Der Salzburger Strafrechtsprofessor Hinterhofer kann sich eine Erhöhung von Mindeststrafen vorstellen. Staatssekretärin Edtstadler hatte zuvor Kritik zurückgewiesen.
Der Salzburger Strafrechtsprofessor Hubert Hinterhofer spricht sich bei der anstehenden Strafrechtsreform zunächst für eine ergebnisoffene Evaluierung der letzten Maßnahmen in diesem Bereich auch. Erst dann könne man in einer Taskforce vernünftig arbeiten, meinte der Jurist Dienstagmittag im Gespräch mit der APA.
Der Strafrechtler wünsche sich eine kriminalsoziologische Erhebung der bestehenden Strafpraxis. Dafür müssten seiner Meinung nach die zwei Jahre reichen, seit denen die letzte Reform in Kraft ist. Dabei müsse man schauen, ob das Problem der Strafrahmen oder die Praxis sei - also wie hoch die von den Richtern verhängten Strafen sind.
Alle betroffenen Berufsgruppen einbeziehen
Wichtig sei Hinterhofer auch, dass in die von Staatssekretärin Karoline Edtstadler (ÖVP) verantwortete Arbeitsgruppe alle relevanten mit Strafrecht befassten Berufsgruppen einbezogen werden. Das bedeute neben Vertretern von Wissenschaft, Staatsanwälten und Gerichten auch die Verteidigerseite.
An sich fand es Hinterhofer zunächst "sehr plakativ und fast populistisch", dass nun erneut bei Körperverletzung und Sexualdelikten Änderungen geplant sind. Andererseits stecke für den Experten doch etwas mehr dahinter, wenn man sich die Sache genauer ansehe: So ist für ihn denkbar, punktuell den Mindeststrafsatz anzuheben, etwa beim sexuellen Missbrauch von Unmündigen. Auch so könne man die Gerichte steuern.
Resozialalisierungsarbeit "massiv verbesserungswürdig"
Dass es zwischen Strafhöhe und Taten einen Zusammenhang gebe, sei "wissenschaftlich nicht belegt", sagte Hinterhofer. Sonst müsste man in Staaten mit Todesstrafe weniger Morde haben. Aber eine "gewisse Abschreckungswirkung" könne die Strafhöhe schon haben. Unstrittig ist für den Strafrechtler auch, dass die Resozialisierungsarbeit im Strafvollzug "massiv verbesserungswürdig" sei. Diese Themen seien aber nicht zu vermischen.
Insgesamt wünsche sich Hinterhofer, dass man nach der Aufregung der ersten Tage nun wieder zur Sachlichkeit zurückkehren solle.

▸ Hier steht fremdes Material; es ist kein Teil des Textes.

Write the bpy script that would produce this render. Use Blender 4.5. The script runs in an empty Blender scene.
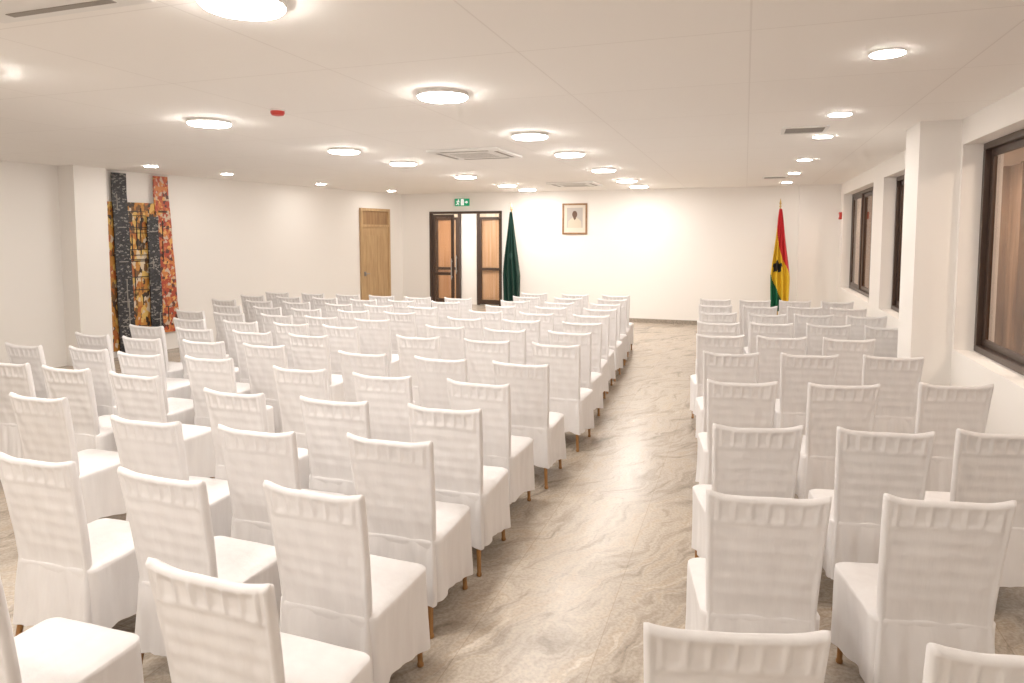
import bpy, bmesh, math, random
from mathutils import Vector, noise, Matrix
random.seed(7)
scene = bpy.context.scene
COL = scene.collection
scene.view_settings.view_transform = 'Standard'
scene.view_settings.look = 'None'
scene.view_settings.gamma = 1.1

# ------------------------------------------------------------ helpers
def new_mat(name, color=(0.8,0.8,0.8), rough=0.5, metal=0.0, emit=None, estr=0.0, spec=0.5):
    m = bpy.data.materials.new(name); m.use_nodes = True
    b = m.node_tree.nodes['Principled BSDF']
    b.inputs['Base Color'].default_value = (*color, 1)
    b.inputs['Roughness'].default_value = rough
    b.inputs['Metallic'].default_value = metal
    b.inputs['Specular IOR Level'].default_value = spec
    if emit:
        b.inputs['Emission Color'].default_value = (*emit, 1)
        b.inputs['Emission Strength'].default_value = estr
    return m

def N(m, t, **kw):
    n = m.node_tree.nodes.new(t)
    for k, v in kw.items():
        if hasattr(n, k): setattr(n, k, v)
        else: n.inputs[k].default_value = v
    return n
def LK(m, a, b): m.node_tree.links.new(a, b)
def ramp(m, stops, interp='LINEAR'):
    r = m.node_tree.nodes.new('ShaderNodeValToRGB')
    cr = r.color_ramp; cr.interpolation = interp
    while len(cr.elements) < len(stops): cr.elements.new(0.5)
    for e, (p, c) in zip(cr.elements, stops):
        e.position = p; e.color = (*c, 1)
    return r
def add_noise_bump(m, scale=40, strength=0.1, dist=0.01, var=None, detail=3, stretch=None):
    b = m.node_tree.nodes['Principled BSDF']
    tc = N(m, 'ShaderNodeTexCoord'); mp = N(m, 'ShaderNodeMapping')
    if stretch: mp.inputs['Scale'].default_value = stretch
    n = N(m, 'ShaderNodeTexNoise'); n.inputs['Scale'].default_value = scale; n.inputs['Detail'].default_value = detail
    bp = N(m, 'ShaderNodeBump'); bp.inputs['Strength'].default_value = strength; bp.inputs['Distance'].default_value = dist
    LK(m, tc.outputs['Object'], mp.inputs['Vector']); LK(m, mp.outputs['Vector'], n.inputs['Vector'])
    LK(m, n.outputs['Fac'], bp.inputs['Height']); LK(m, bp.outputs['Normal'], b.inputs['Normal'])
    if var:
        r = ramp(m, [(0.3, var[0]), (0.7, var[1])]); LK(m, n.outputs['Fac'], r.inputs['Fac'])
        LK(m, r.outputs['Color'], b.inputs['Base Color'])

def mesh_obj(name, bm, mats, parent=None, smooth=False, kind=None, label=None, cat=None, group=None):
    bmesh.ops.recalc_face_normals(bm, faces=bm.faces)
    me = bpy.data.meshes.new(name); bm.to_mesh(me); bm.free()
    if not isinstance(mats, (list, tuple)): mats = [mats]
    for m in mats: me.materials.append(m)
    if smooth:
        for p in me.polygons: p.use_smooth = True
    o = bpy.data.objects.new(name, me); COL.objects.link(o)
    if parent: o.parent = parent
    tag(o, kind, label, cat, group)
    return o
def tag(o, kind=None, label=None, cat=None, group=None):
    if kind: o['kind'] = kind
    if label: o['label'] = label
    if cat: o['category'] = cat
    if group: o['group'] = group
def empty(name, loc, rz=0, label=None, cat=None, group=None):
    e = bpy.data.objects.new(name, None); e.empty_display_size = 0.1
    e.location = loc; e.rotation_euler = (0, 0, rz); COL.objects.link(e)
    tag(e, None, label, cat, group); return e
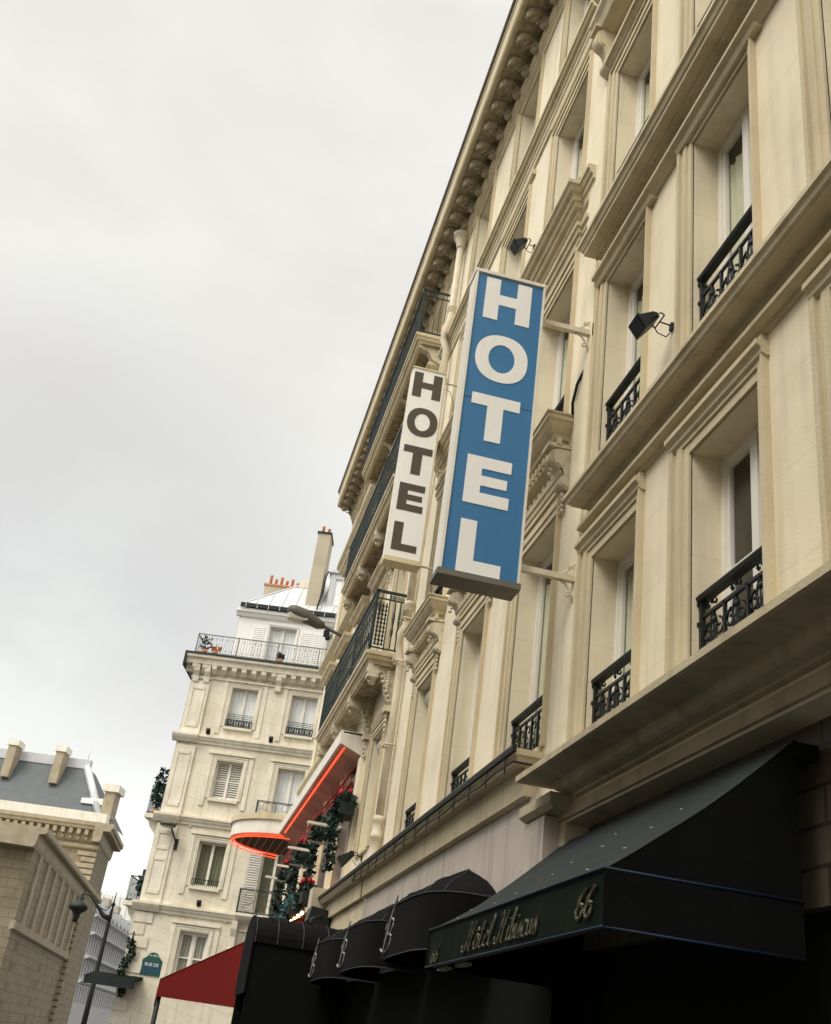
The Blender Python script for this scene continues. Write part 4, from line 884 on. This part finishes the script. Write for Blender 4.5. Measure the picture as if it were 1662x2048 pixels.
ll=bpy.data.lights.new('pilaster_glow','POINT'); ll.energy=3.5; ll.color=(1,.72,.45); ll.shadow_soft_size=.1; lo=bpy.data.objects.new('pilaster_glow',ll); C.objects.link(lo); lo.location=Wd(FX(26.2,.30,3.62))
EB=thing('junction_box','grey box at the end of the dark gutter beside the glowing bulbs','box',FX(26.1,.2,2.9))
mb=MB(); mb.box(25.85,26.45,.05,.52,3.0,3.48); mb.build('case',chim,EB)
mb=MB(); mb.prism([(.1,2.95),(.55,3.0),(.60,2.7),(.35,2.4),(.1,2.45)],'u',25.3,26.0); mb.tube([(25.2,.3,2.8),(25.0,.55,2.7),(25.1,.5,2.35),(25.3,.3,2.3)],.05,5); mb.box(24.9,25.2,.05,.3,2.1,2.45); mb.build('lamp',iron,EB)

# ================================================================= hotel awning
AW=thing('hotel_awning','dark green hotel awning with script lettering and the number 66, lower right','awning',FX(8.2,.6,.85))
u0,u1,ow,oo,zw,zf,zb=6.05,10.38,-.06,1.2,2.20,1.185,.86
mb=MB(); n=44
from mathutils import noise as mnoise
def zs(t,q): return zw+(zf-zw)*t-.05*math.sin(pi*t)*(1+.35*math.sin(q*7))+(.022*mnoise.noise(Vector((q*5,t*2.2,.3)))+.008*mnoise.noise(Vector((q*17+t*6,t*3,2.3))))*math.sin(pi*min(1,t*1.02))
for i in range(n):
    for j in range(16):
        ua,ub=u0+(u1-u0)*i/n,u0+(u1-u0)*(i+1)/n; ta,tb=j/16,(j+1)/16
        mb.quad((ua,ow+(oo-ow)*ta,zs(ta,i/n)),(ub,ow+(oo-ow)*ta,zs(ta,(i+1)/n)),(ub,ow+(oo-ow)*tb,zs(tb,(i+1)/n)),(ua,ow+(oo-ow)*tb,zs(tb,i/n)))
for sm_ in range(len(mb.sm)): mb.sm[sm_]=True
mb.build('canopy',canvas_g,AW)
for uu in(u0+.003,u1-.003):
    mb=MB(); pts=[(ow,zf)]+[(ow+(oo-ow)*j/16,zs(j/16,0 if uu<8 else 1)-.004) for j in range(17)]
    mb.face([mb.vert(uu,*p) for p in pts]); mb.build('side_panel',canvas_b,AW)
mb=MB()
for q in range(15):
    a=rng.uniform(.05,.95); t_=rng.uniform(.3,.98); mb.ball(u0+(u1-u0)*a,ow+(oo-ow)*t_,zs(t_,a)+.004,rng.uniform(.006,.014),6,3,(1.6,1,.3))
mb.build('dropping',whitebox,AW)
mb=MB()
for i in range(40):
    ua,ub=u0+(u1-u0)*i/40,u0+(u1-u0)*(i+1)/40; w_=lambda u:.010*math.sin(u*9)+.006*math.sin(u*23+1)
    mb.quad((ua,oo,zf),(ub,oo,zf),(ub,oo+w_(ub)*.6,zb),(ua,oo+w_(ua)*.6,zb))
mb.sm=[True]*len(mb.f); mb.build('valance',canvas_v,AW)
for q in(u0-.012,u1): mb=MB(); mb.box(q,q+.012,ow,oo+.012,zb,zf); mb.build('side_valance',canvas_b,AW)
mb=MB()
for z in(zf,zb): mb.tube([(u1,oo+.012,z),(u0-.01,oo+.012,z),(u0-.012,ow,z)],.009,5)
mb.build('piping',blueedge,AW)
mb=MB()
for z in(zb+.03,): mb.tube([(u0+.05,oo-.05,z),(u1-.05,oo-.05,z)],.03,6)
for u in(u0+.1,8.2,u1-.1): mb.tube([(u,ow,zf+.1),(u,oo-.05,zb+.05)],.025,6)
mb.build('arm',iron,AW)
for u in(9.6,10.25): mb=MB(); mb.box(u-.22,u+.12,oo-.16,oo-.10,zb-.015,zb+.01); mb.build('tube_lamp',lampglass,AW)
mb=MB(); mb.box(u0,u1,-.22,-.06,2.08,2.18); mb.build('cassette',dark,AW)
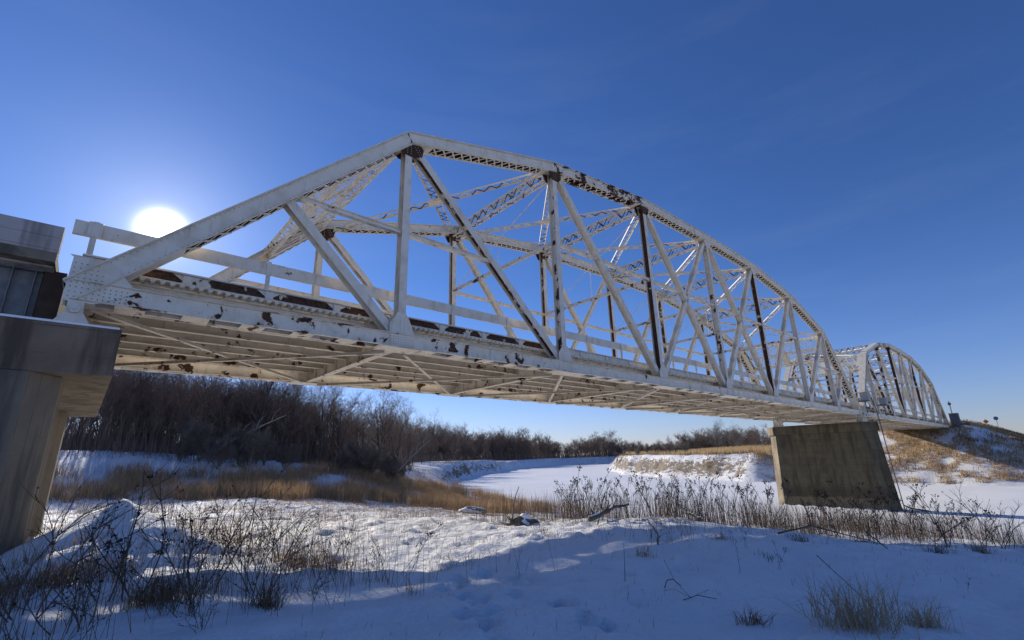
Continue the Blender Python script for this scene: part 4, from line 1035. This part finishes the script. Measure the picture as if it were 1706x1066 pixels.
# ---------------------------------------------------------------- driftwood, sticks, rocks
def stick(pts, r0, r1, label, name='fallen_branch', mat=M_LOG, cat='branch', twigs=0, seed=0, n=7, snow=False):
    r = random.Random(seed); P = []
    for (x, y, dz) in pts: P.append(Vector((x, y, gz(x, y) + dz)))
    o0 = P[0].copy(); P = [p - o0 for p in P]; Q = []
    for i in range(len(P) - 1):
        for k in range(4): q = P[i].lerp(P[i + 1], k / 4); Q.append(q + Vector((r.gauss(0, r0 * .35), r.gauss(0, r0 * .35), r.gauss(0, r0 * .25))))
    Q.append(P[-1]); m = len(Q); b = MB(); rad = [r0 + (r1 - r0) * i / (m - 1) for i in range(m)]
    b.tube(Q, rad, n)
    for k in range(twigs):
        i = r.randint(1, m - 2); a = r.uniform(0, 6.28); L = r.uniform(.15, .5)
        b.tube([Q[i], Q[i] + Vector((math.cos(a) * L * .6, math.sin(a) * L * .6, r.uniform(.05, .5) * L)), Q[i] + Vector((math.cos(a) * L, math.sin(a) * L, r.uniform(.1, 1.0) * L))], [rad[i] * .5, rad[i] * .35, .003], 4)
    root = b
    o = b.build(name, [mat], None, True); o.location = o0; tag(o, label, cat)
    if snow:
        c = MB(); c.tube([q + Vector((0, 0, rad[i] * .5)) for i, q in enumerate(Q)], [x * .6 for x in rad], 7); c.build('snow_cap', [M_CAP], o, True)
    return o
stick([(12.2, -2.9, .15), (13.6, -2.5, .25), (15.0, -2.3, .5)], .085, .035, 'long snow-topped driftwood log left of the crest weeds', 'driftwood_log', cat='log', twigs=5, seed=1, snow=True)
stick([(16.6, -4.0, .1), (17.2, -3.4, .25), (17.8, -3.0, .45)], .065, .04, 'short tilted driftwood log ending in the snow hump', 'driftwood_log', cat='log', twigs=3, seed=2, snow=True)
stick([(10.8, -1.0, .05), (11.6, -.2, .6), (12.6, .6, 1.2)], .03, .012, 'thin leaning branch right of the driftwood stump', seed=3, twigs=2)
stick([(15.0, -7.0, .1), (16.6, -7.3, .3), (17.8, -7.9, .15), (18.6, -8.5, .05)], .024, .008, 'long crooked dark branch lying at centre right', seed=4, twigs=9)
stick([(15.4, -8.9, .35), (15.2, -9.3, .05)], .017, .012, 'straight dark stick leaning out of the snow at right', seed=5)
stick([(20.5, -6.0, .05), (21.5, -5.7, .6), (22.6, -5.2, 1.3)], .032, .012, 'slanting dead branch in the weeds before the pier', seed=6, twigs=5)
stick([(7.75, -10.2, .62), (8.0, -10.75, -.03)], .005, .004, 'thin leaning stalk at lower right', 'dead_stalk', cat='stalk', seed=7)
stick([(7.3, -7.6, -.03), (7.55, -7.45, .5)], .006, .003, 'thin upright stalk alone in the shaded snow', 'dead_stalk', cat='stalk', seed=8)
stick([(7.35, -8.25, .0), (7.4, -8.27, .10), (7.48, -8.32, .11), (7.58, -8.38, .0)], .007, .005, 'small dark hooped twig in the shaded snow', 'bent_twig', cat='twig', seed=9)
stick([(6.9, -8.8, .01), (7.1, -8.9, .05), (7.3, -9.05, .02)], .006, .004, 'forked twig lying in the shaded snow at centre', 'bent_twig', cat='twig', seed=10, twigs=3)
stick([(10.5, -6.2, .02), (11.6, -5.5, .15), (12.0, -5.0, .3)], .022, .010, 'dark branch sticking out of the shade edge at centre', seed=13, twigs=3)
def blob(seed, r, sq=(1, 1, .6), jag=.25, res=(14, 9)):
    rg = random.Random(seed); b = MB(); nu, nv_ = res
    for j in range(nv_ + 1):
        th = math.pi * j / nv_
        for i in range(nu):
            ph = 2 * math.pi * i / nu; q = Vector((math.sin(th) * math.cos(ph), math.sin(th) * math.sin(ph), math.cos(th)))
            k = 1 + jag * (math.sin(q.x * 3.1 + seed) * math.cos(q.y * 2.7 + seed * 2) + .5 * math.sin(q.z * 5 + q.x * 4 + seed)) + rg.gauss(0, jag * .12)
            b.v.append((q.x * r * sq[0] * k, q.y * r * sq[1] * k, q.z * r * sq[2] * k))
    for j in range(nv_):
        for i in range(nu): a = j * nu + i; c = j * nu + (i + 1) % nu; b.f.append((a, a + nu, c + nu, c)); b.m.append(0)
    return b
def rock(x, y, r, seed, label, snow=True):
    t = empty('snowy_rock', (x, y, gz(x, y))); tag(t, label, 'rock'); blob(seed, r, (1.2, .9, .55), .3).build('stone', [M_ROCK], t)
    if snow: o = blob(seed, r * .93, (1.2, .9, .35), .3).build('snow_cap', [M_CAP], t, True); o.location = (0, .03, r * .27)
rock(19.5, 12.6, .75, 3, 'snow-capped dark rock at the tip of the left bank')
for k, (x, y, r, w_) in enumerate(((19.8, 8.4, .33, 'leftmost'), (20.5, 8.0, .3, 'second from the left'), (21.1, 7.5, .34, 'middle'), (21.8, 7.0, .28, 'second from the right'), (22.4, 6.4, .3, 'rightmost'))):
    rock(x, y, r, 20 + k, 'snow-dusted rubble stone behind the stump, %s of the row' % w_)
st = empty('driftwood_stump', (11.2, -.9, gz(11.2, -.9) - .05)); st.scale = (.68, .68, .68); tag(st, 'snow-covered driftwood stump with torn roots beside the sunlit snow', 'stump')
b = MB(); b.tube([(-.25, .1, .05), (.1, 0, .22), (.55, -.15, .2), (.9, -.3, .05)], [.30, .28, .22, .15], 9); b.build('stump_body', [M_LOG], st, True)
b = MB(); rg = random.Random(77)
for k in range(14):
    a = rg.uniform(-.2, 3.4); L = rg.uniform(.25, .55); d = Vector((-.75, math.cos(a) * .7, math.sin(a) * .8)); q = Vector((-.2, .1, .1)); b.tube([q, q + d * L * .5, q + d * L + Vector((0, rg.gauss(0, .1), rg.gauss(0, .1)))], [.06, .035, .01], 5)
b.build('root', [M_LOG], st, True)
o = blob(5, .5, (1.0, .5, .40), .45).build('snow_cap', [M_CAP], st, True); o.location = (.35, -.08, .30)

Dass die Reform von der Staatssekretärin des Innenressorts und nicht vom Justizministerium ausgearbeitet wird, verwundert allerdings auch den Strafrechtler.
Staatssekretärin Edtstadler hatte die Entscheidung in der ORF-Nachrichtensendung "ZiB 2" am Montag damit argumentiert, dass sie selbst Strafrichterin sei. Die Kompetenz für die Einbringung des Gesetzes werde dann beim Justizressort liegen beziehungsweise bei jenen Ministerien, die für die dann beschlossenen Maßnahmen zuständig seien. Kritik von Experten hatte Edtstadler in dem Interview mit dem Verweis auf kund getane Meinungen in Online-Foren beiseite gewischt: Ihr sei es auch wichtig, "den sozialen Frieden im Land zu wahren", sagte sie in Anspielung auf Social-Media-Postings zu als zu niedrig empfundene Strafen.